As fate would have it, Congress could vote on the Iranian nuclear deal two years to the day that it was supposed to vote to authorize military strikes against Assad’s Syria. A Russian-brokered dismantlement deal forestalled that vote, but, in the process, Assad’s chemical arsenal had achieved its original purpose: it secured his survival by transforming him into a partner in his own self-dispossession. The nuclear deal will do for Iran what the chemical weapons deal did for Syria. By making Iran indispensable to its own nuclear limitation, Iran has fulfilled its original nuclear objectives: the West’s acquiescence—and even facilitation—of its regional hegemonic ambitions. In return for temporary enrichment restraints, the deal fuels Iran’s conventional capabilities and greases Iran’s path to power.

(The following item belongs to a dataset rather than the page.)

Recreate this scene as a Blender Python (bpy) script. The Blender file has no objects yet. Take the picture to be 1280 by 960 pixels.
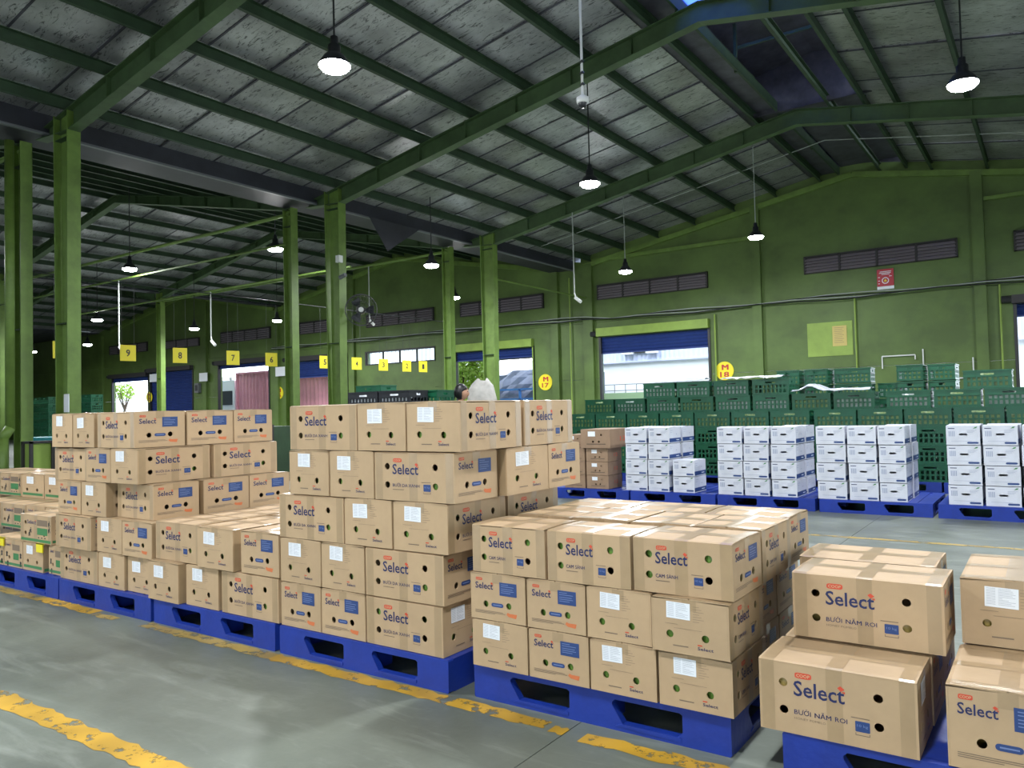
import bpy, bmesh, math, random
from mathutils import Vector, Matrix
random.seed(7)
C = bpy.context.scene.collection
sc = bpy.context.scene
PI = math.pi

# ---------------- camera ----------------
F_PX = 975.966
YAW, PITCH, ROLL = -0.607854, 0.0318782, -0.0237619
CAM_H = 1.30
cy, sy, cp, sp, cr, sr = math.cos(YAW), math.sin(YAW), math.cos(PITCH), math.sin(PITCH), math.cos(ROLL), math.sin(ROLL)
fw = Vector((sy*cp, cy*cp, sp)); rt = Vector((cy, -sy, 0)); up = rt.cross(fw)
rt2 = rt*cr + up*sr; up2 = -rt*sr + up*cr
cam_d = bpy.data.cameras.new('camera'); cam = bpy.data.objects.new('camera', cam_d); C.objects.link(cam)
m = Matrix.Identity(4)
for i in range(3):
    m[i][0] = rt2[i]; m[i][1] = up2[i]; m[i][2] = -fw[i]
m[0][3], m[1][3], m[2][3] = 0, 0, CAM_H
cam.matrix_world = m
cam_d.sensor_width = 36; cam_d.lens = 36*F_PX/1280; cam_d.clip_end = 500; cam_d.clip_start = .02
sc.camera = cam

# ---------------- world, exposure ----------------
w = bpy.data.worlds.new('overcast_sky'); sc.world = w; w.use_nodes = True
bg = w.node_tree.nodes['Background']; bg.inputs[0].default_value = (.80, .90, 1, 1); bg.inputs[1].default_value = 6.0
sc.view_settings.view_transform = 'Standard'; sc.view_settings.look = 'None'
sc.view_settings.gamma = 1; sc.view_settings.use_curve_mapping = False
sc.view_settings.exposure = 0.0
LAMP_W = 235

# ---------------- materials ----------------
MAT = {}
def mat(name, col, rough=.6, metal=0, noise=0, nscale=5, bump=0, bscale=40, emit=0, rand=0, dark=None, stretch=None, coat=0, spec=None):
    m = bpy.data.materials.new(name); m.use_nodes = True; MAT[name] = m
    nt = m.node_tree; b = nt.nodes['Principled BSDF']
    b.inputs['Roughness'].default_value = rough; b.inputs['Metallic'].default_value = metal
    if coat: b.inputs['Coat Weight'].default_value = coat; b.inputs['Coat Roughness'].default_value = .25
    if spec is not None: b.inputs['Specular IOR Level'].default_value = spec
    c4 = (*col, 1); src = None
    if noise or bump:
        tc = nt.nodes.new('ShaderNodeTexCoord'); mp = nt.nodes.new('ShaderNodeMapping')
        nt.links.new(tc.outputs['Object'], mp.inputs[0])
        if stretch: mp.inputs['Scale'].default_value = stretch
    if noise:
        n = nt.nodes.new('ShaderNodeTexNoise'); n.inputs['Scale'].default_value = nscale; n.inputs['Detail'].default_value = 7; n.inputs['Roughness'].default_value = .62
        nt.links.new(mp.outputs[0], n.inputs[0])
        r = nt.nodes.new('ShaderNodeValToRGB'); r.color_ramp.elements[0].position = .36; r.color_ramp.elements[1].position = .66
        d = dark if dark else tuple(x*(1-noise) for x in col)
        r.color_ramp.elements[0].color = (*d, 1); r.color_ramp.elements[1].color = c4
        nt.links.new(n.outputs[0], r.inputs[0]); src = r.outputs[0]
    if rand:
        oi = nt.nodes.new('ShaderNodeObjectInfo'); mr = nt.nodes.new('ShaderNodeMapRange')
        mr.inputs['To Min'].default_value = 1-rand; mr.inputs['To Max'].default_value = 1+rand*.5
        nt.links.new(oi.outputs['Random'], mr.inputs[0])
        hs = nt.nodes.new('ShaderNodeHueSaturation'); nt.links.new(mr.outputs[0], hs.inputs['Value'])
        if src: nt.links.new(src, hs.inputs['Color'])
        else: hs.inputs['Color'].default_value = c4
        src = hs.outputs[0]
    if src: nt.links.new(src, b.inputs['Base Color'])
    else: b.inputs['Base Color'].default_value = c4
    if bump:
        n2 = nt.nodes.new('ShaderNodeTexNoise'); n2.inputs['Scale'].default_value = bscale; n2.inputs['Detail'].default_value = 5
        nt.links.new(mp.outputs[0], n2.inputs[0])
        bp = nt.nodes.new('ShaderNodeBump'); bp.inputs['Strength'].default_value = bump; bp.inputs['Distance'].default_value = .02
        nt.links.new(n2.outputs[0], bp.inputs['Height']); nt.links.new(bp.outputs[0], b.inputs['Normal'])
    if emit:
        b.inputs['Emission Color'].default_value = c4; b.inputs['Emission Strength'].default_value = emit
    return m
mat('cardboard', (.505, .352, .205), .62, noise=.10, nscale=6, rand=.06, bump=.12, bscale=9)
mat('cardboard_pale', (.60, .42, .24), .62, noise=.12, nscale=6, rand=.08)
mat('cardboard_brown', (.33, .215, .135), .7, noise=.15, nscale=8, rand=.08)
mat('tape', (.41, .285, .16), .30, noise=.12, nscale=9, coat=.5)
mat('navy_ink', (.014, .022, .10), .5)
mat('red_ink', (.62, .075, .035), .5)
mat('orange_ink', (.62, .17, .06), .5)
mat('grey_ink', (.20, .145, .10), .6)
mat('blue_panel', (.022, .055, .19), .45)
mat('pale_ink', (.16, .22, .42), .5)
mat('green_ink', (.05, .20, .07), .5)
mat('black_ink', (.02, .02, .02), .5)
mat('white_paper', (.80, .83, .88), .5)
mat('paper_text', (.42, .45, .5), .6)
mat('fruit_green', (.16, .32, .05), .35, noise=.3, nscale=20)
mat('fruit_yellow', (.42, .30, .08), .4, noise=.3, nscale=20)
mat('pallet_blue', (.010, .040, .33), .46, noise=.22, nscale=7, rand=.1, bump=.1, bscale=30)
mat('carton_white', (.63, .65, .72), .45, noise=.10, nscale=9, rand=.05, bump=.25, bscale=14)
mat('carton_white_ink', (.30, .34, .46), .6)
mat('crate_green', (.008, .108, .050), .40, noise=.2, nscale=8, rand=.15)
mat('crate_black', (.012, .013, .018), .4)
mat('produce', (.20, .30, .10), .5, noise=.6, nscale=18)
mat('plastic_film', (.62, .66, .70), .25, noise=.2, nscale=12, bump=.6, bscale=20)
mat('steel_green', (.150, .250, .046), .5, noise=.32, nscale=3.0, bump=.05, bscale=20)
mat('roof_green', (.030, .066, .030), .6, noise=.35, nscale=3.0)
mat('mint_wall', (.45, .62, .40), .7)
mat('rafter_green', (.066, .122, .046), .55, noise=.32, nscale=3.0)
mat('wall_green', (.112, .186, .040), .55, noise=.38, nscale=.7, stretch=(1, 1, 1.2))
mat('wall_green_light', (.27, .40, .07), .55, noise=.2, nscale=2)
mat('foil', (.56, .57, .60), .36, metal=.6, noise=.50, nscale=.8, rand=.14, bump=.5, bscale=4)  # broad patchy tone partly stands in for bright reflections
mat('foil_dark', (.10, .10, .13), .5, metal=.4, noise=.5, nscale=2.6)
mat('gutter_dark', (.028, .030, .042), .5, noise=.4, nscale=2)
mat('gutter_pale', (.14, .15, .16), .5)
mat('concrete', (.176, .200, .168), .36, noise=.42, nscale=.85, bump=.05, bscale=30, spec=.4)
mat('concrete_joint', (.17, .18, .16), .8)
mat('shutter_blue', (.020, .045, .20), .45, noise=.15, nscale=4)
mat('dark_metal', (.018, .020, .022), .45)
mat('louvre', (.24, .21, .24), .5)
mat('frame_dark', (.030, .028, .030), .6)
mat('lamp_black', (.015, .017, .022), .35)
mat('white_plastic', (.72, .74, .72), .35)
mat('cable_white', (.35, .38, .36), .5)
mat('sign_yellow', (.80, .68, .02), .45)
mat('sign_red', (.45, .015, .03), .45)
mat('lamp_glow', (1, 1, 1), .5, emit=170)
mat('tube_glow', (1, 1, 1), .5, emit=8)
mat('glass_lit', (.75, .85, .95), .15)
mat('outside_white', (.80, .80, .84), .7, noise=.06, nscale=1)
mat('outside_lilac', (.55, .58, .78), .6)
mat('pink_metal', (.78, .34, .44), .5, noise=.15, nscale=2)
mat('asphalt', (.32, .32, .33), .8)
mat('leaf', (.42, .62, .10), .5, noise=.3, nscale=3)
MAT['leaf'].node_tree.nodes['Principled BSDF'].inputs['Transmission Weight'].default_value = .0
mat('bark', (.10, .07, .05), .8)
mat('tarp', (.10, .12, .20), .5, noise=.4, nscale=2)
mat('truck_blue', (.04, .14, .38), .4)
mat('skin', (.50, .27, .17), .5)
mat('hair', (.010, .009, .010), .4)
mat('shirt', (.08, .09, .14), .8)
mat('teal_plastic', (.01, .13, .15), .4)
mat('notice_yellow', (.55, .44, .14), .6)
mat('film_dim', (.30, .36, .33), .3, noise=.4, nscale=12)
mat('sack', (.52, .50, .46), .6, noise=.3, nscale=6, bump=.6, bscale=6)

# worn floor paint: real paint colour with chips missing
def worn_paint(name, col, thr):
    m = bpy.data.materials.new(name); m.use_nodes = True; MAT[name] = m
    nt = m.node_tree; b = nt.nodes['Principled BSDF']; b.inputs['Base Color'].default_value = (*col, 1); b.inputs['Roughness'].default_value = .5
    tc = nt.nodes.new('ShaderNodeTexCoord'); n = nt.nodes.new('ShaderNodeTexNoise'); n.inputs['Scale'].default_value = 9; n.inputs['Detail'].default_value = 8; n.inputs['Roughness'].default_value = .7
    nt.links.new(tc.outputs['Object'], n.inputs[0])
    r = nt.nodes.new('ShaderNodeValToRGB'); r.color_ramp.elements[0].position = thr; r.color_ramp.elements[1].position = thr+.05
    nt.links.new(n.outputs[0], r.inputs[0])
    t = nt.nodes.new('ShaderNodeBsdfTransparent'); mx = nt.nodes.new('ShaderNodeMixShader')
    nt.links.new(r.outputs[0], mx.inputs[0]); nt.links.new(t.outputs[0], mx.inputs[1]); nt.links.new(b.outputs[0], mx.inputs[2])
    nt.links.new(mx.outputs[0], nt.nodes['Material Output'].inputs[0])
    r2 = nt.nodes.new('ShaderNodeTexNoise'); r2.inputs['Scale'].default_value = 3; nt.links.new(tc.outputs['Object'], r2.inputs[0])
    rr = nt.nodes.new('ShaderNodeValToRGB'); rr.color_ramp.elements[0].position = .35; rr.color_ramp.elements[1].position = .65
    rr.color_ramp.elements[0].color = (*[x*.6 for x in col], 1); rr.color_ramp.elements[1].color = (*col, 1)
    nt.links.new(r2.outputs[0], rr.inputs[0]); nt.links.new(rr.outputs[0], b.inputs['Base Color'])
worn_paint('floor_yellow', (.62, .36, .03), .40)
worn_paint('floor_yellow_faded', (.44, .31, .08), .42)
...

What is the purpose of an Iranian nuclear weapon? Of course, Iran’s repeated threats to annihilate Israel and the millenarian strain within the regime should not be discounted. More concretely, much like the Soviet bomb ensured Moscow’s control over half of Europe, an Iranian bomb would remodel the Persian Gulf and its littoral sheikhdoms into Iranian tributaries, facilitating energy and transit shakedowns. Furthermore, just like the Soviets used Communist parties to subvert Western governments from within, an Iranian bomb would turbo-charge the Persian subversion of Gulf States through their Shiite populations, perhaps adding Manama or Kuwait to its current loot of four Arab capitals—Baghdad, Damascus, Beirut, and Sana’a. Finally, an Iranian bomb would embolden its existing proxies. Adversaries would hesitate to escalate conflicts, thus encouraging Hezbollah to rain missiles on Israel and providing succor to Assad’s survival. To borrow a term from another era, an Iranian bomb would “Finlandize” the Gulf and put the entire Middle East on edge.

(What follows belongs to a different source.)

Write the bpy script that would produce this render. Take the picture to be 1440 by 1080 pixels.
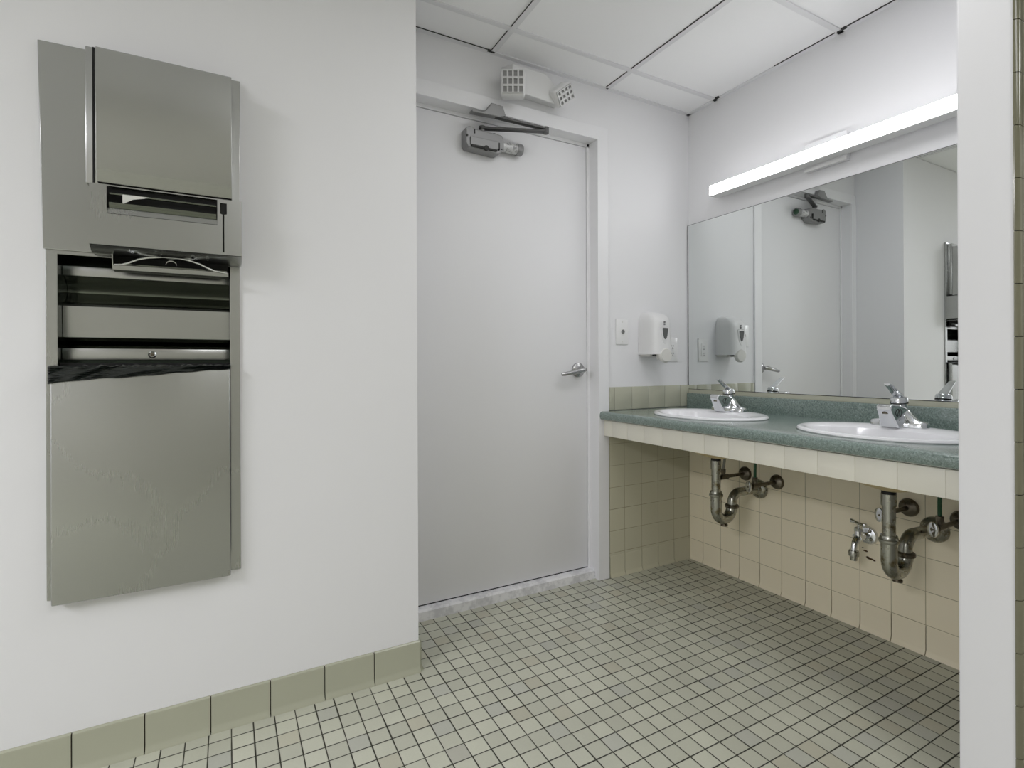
import bpy, bmesh, math, random
from mathutils import Vector, Matrix
random.seed(7)
S = bpy.context.scene
COL = S.collection
for o in list(bpy.data.objects): bpy.data.objects.remove(o)

# ------------------------------------------------------------------ room sizes (metres)
WC, WB, WA = 2.125, 1.954, 1.668        # faces: vanity wall, door wall, dispenser wall
CEIL = 2.31
AE = 0.553                              # end of the dispenser wall
WU, WV0, WV1 = 1.437, 0.451, 0.548      # wing wall end and faces
LEFT, FRONT, RIGHT = -3.4, -2.05, 3.4

# ------------------------------------------------------------------ camera
cd = bpy.data.cameras.new('camera'); cam = bpy.data.objects.new('camera', cd); COL.objects.link(cam)
th = math.atan2(.473, .881) + .007; roll = -.0043
right = Vector((math.cos(th), -math.sin(th), 0)); fwd = Vector((math.sin(th), math.cos(th), 0)); down = Vector((0, 0, -1))
r2 = right*math.cos(roll) - down*math.sin(roll); d2 = right*math.sin(roll) + down*math.cos(roll)
m = Matrix((( r2.x, -d2.x, -fwd.x, 0), (r2.y, -d2.y, -fwd.y, 0), (r2.z, -d2.z, -fwd.z, 1.01), (0, 0, 0, 1)))
cam.matrix_world = m
cd.sensor_width = 36; cd.lens = 733.45/1440*36; cd.shift_y = -26.8/1440; cd.clip_start = .02
S.camera = cam

# ------------------------------------------------------------------ light and exposure
w = bpy.data.worlds.new('world'); S.world = w; w.use_nodes = True
w.node_tree.nodes['Background'].inputs[0].default_value = (.8, .85, .9, 1); w.node_tree.nodes['Background'].inputs[1].default_value = .2
S.view_settings.view_transform = 'Standard'; S.view_settings.look = 'None'; S.view_settings.gamma = 1
S.view_settings.exposure = 0.05
TROFFERS = ((.68, -.85, .58), (-2.33, -.03, .58), (2.6, -.9, .58), (1.276, .878, .28))  # entries after the first are added fill lamps, out of view
TROFFER_W = (7.5, 55, 11, 3.2)
VANITY_EMIT = 9.0
def area(name, loc, sx, sy, power, rot=(0, 0, 0), color=(1, 1, 1)):
    l = bpy.data.lights.new(name, 'AREA'); l.shape = 'RECTANGLE'; l.size = sx; l.size_y = sy; l.energy = power; l.color = color
    o = bpy.data.objects.new(name, l); COL.objects.link(o); o.location = loc; o.rotation_euler = rot; return o
for (x, y, hl), pw in zip(TROFFERS, TROFFER_W):
    area('unseen_ceiling_light_glow', (x, y, CEIL-.012), .56, hl*2, pw, color=(.955, .95, 1))

# ------------------------------------------------------------------ materials
def lin(r, g, b):
    f = lambda c: (c/255/12.92) if c/255 <= .04045 else ((c/255+.055)/1.055)**2.4
    return (f(r), f(g), f(b), 1)
def mat(name, col=(.5, .5, .5, 1), rough=.5, metal=0, **k):
    m = bpy.data.materials.new(name); m.use_nodes = True; b = m.node_tree.nodes['Principled BSDF']
    b.inputs['Base Color'].default_value = col; b.inputs['Roughness'].default_value = rough; b.inputs['Metallic'].default_value = metal
    for kk, v in k.items(): b.inputs[kk].default_value = v
    return m
class NT:
    def __init__(s, m): s.t = m.node_tree; s.b = s.t.nodes['Principled BSDF']
    def n(s, ty, **k):
        x = s.t.nodes.new(ty)
        for a, v in k.items(): setattr(x, a, v)
        return x
    def l(s, a, b): s.t.links.new(a, b)
    def math(s, op, a, b=None, c=None):
        x = s.n('ShaderNodeMath', operation=op)
        for i, v in enumerate((a, b, c)):
            if v is None: continue
            if hasattr(v, 'links'): s.l(v, x.inputs[i])
            else: x.inputs[i].default_value = v
        return x.outputs[0]
    def pos(s):
        g = s.n('ShaderNodeNewGeometry'); x = s.n('ShaderNodeSeparateXYZ'); s.l(g.outputs['Position'], x.inputs[0]); return g.outputs['Position'], x.outputs
    def mix(s, f, a, b):
        x = s.n('ShaderNodeMix', data_type='RGBA')
        if hasattr(f, 'links'): s.l(f, x.inputs[0])
        else: x.inputs[0].default_value = f
        for i, v in ((6, a), (7, b)):
            if hasattr(v, 'links'): s.l(v, x.inputs[i])
            else: x.inputs[i].default_value = v
        return x.outputs[2]
    def noise(s, vec, scale, detail=3, rough=.5):
        x = s.n('ShaderNodeTexNoise'); x.inputs['Scale'].default_value = scale; x.inputs['Detail'].default_value = detail; x.inputs['Roughness'].default_value = rough
        if vec is not None: s.l(vec, x.inputs['Vector'])
        return x.outputs[0]
    def ramp(s, f, stops):
        x = s.n('ShaderNodeValToRGB'); e = x.color_ramp.elements
        e[0].position, e[0].color = stops[0]; e[1].position, e[1].color = stops[-1]
        for p, c in stops[1:-1]: q = e.new(p); q.color = c
        s.l(f, x.inputs[0]); return x.outputs[0]
    def bump(s, h, strength, dist=.001):
        x = s.n('ShaderNodeBump'); x.inputs['Strength'].default_value = strength; x.inputs['Distance'].default_value = dist
        s.l(h, x.inputs['Height']); s.l(x.outputs[0], s.b.inputs['Normal'])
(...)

The Vienna nuclear deal will allow Iran to accomplish much of the same. Iran will receive an immediate massive cash transfusion and its economy is projected to swing from sanctions-induced deep recession to deal-infused sustained growth. Moreover, by agreeing to fend off future sanctions of any sort, Washington will become the de facto guarantor of Iranian economic prosperity. With their patron soon to be flush with cash, no wonder Iranian proxies are exuberant. In a few short years, after an international arms embargo is dropped, Iran will also be allowed to purchase advanced weaponry from Russia and China. Shockingly, the accord even commits the U.S. to cease not only its own cyber and sabotage operations against Iran’s nuclear program, but to help Iran defend against Israeli ones as well. By temporarily restricting its nuclear enrichment, Iran will be permanently enriching its regional mastery.
To understand how, look no further than the Syrian chemical weapons deal. Two years later, the regime is not even close to having fully dismantled its program, having lied, cheated, and stonewalled the internationally backed effort. Moreover, it has flagrantly exploited a loophole and continued to gas its citizens with chlorine. Instead of working to overthrow Assad, the Obama Administration is trying to degrade its most formidable opposition (ISIS) and defers the proper training and arming of other Kurdish or Arab rebel groups. With the partial dismantlement of his chemical weapons program having guaranteed his survival thus far, Assad has even lasted long enough to reap the financial, military, and political boost from the Iran nuclear deal.
By empowering Iran as the key party to its own nuclear constraining, the United States is paving Iran’s path to regional hegemony. President Obama even repeatedly asserts, “Iran will be and should be a regional power.” The president has even supported advancing a Sunni-Shiite “equilibrium”, if Iran merely toned down its most egregious extracurricular activities. Like the Syria deal, the Administration will be powerless to punish Iranian aggression for it would doom Iranian nuclear compliance. Unlike the Syrian deal, no element of Iran’s nuclear infrastructure will be dismantled and all substantive restrictions are time-limited. In fact, Iran is getting a better deal than Syria, having traded enrichment limits not just for survival, but also for regional ascendance. At a fraction of the cost and with America’s blessing, this deal achieves nearly as much as its nuclear weapons ever would have.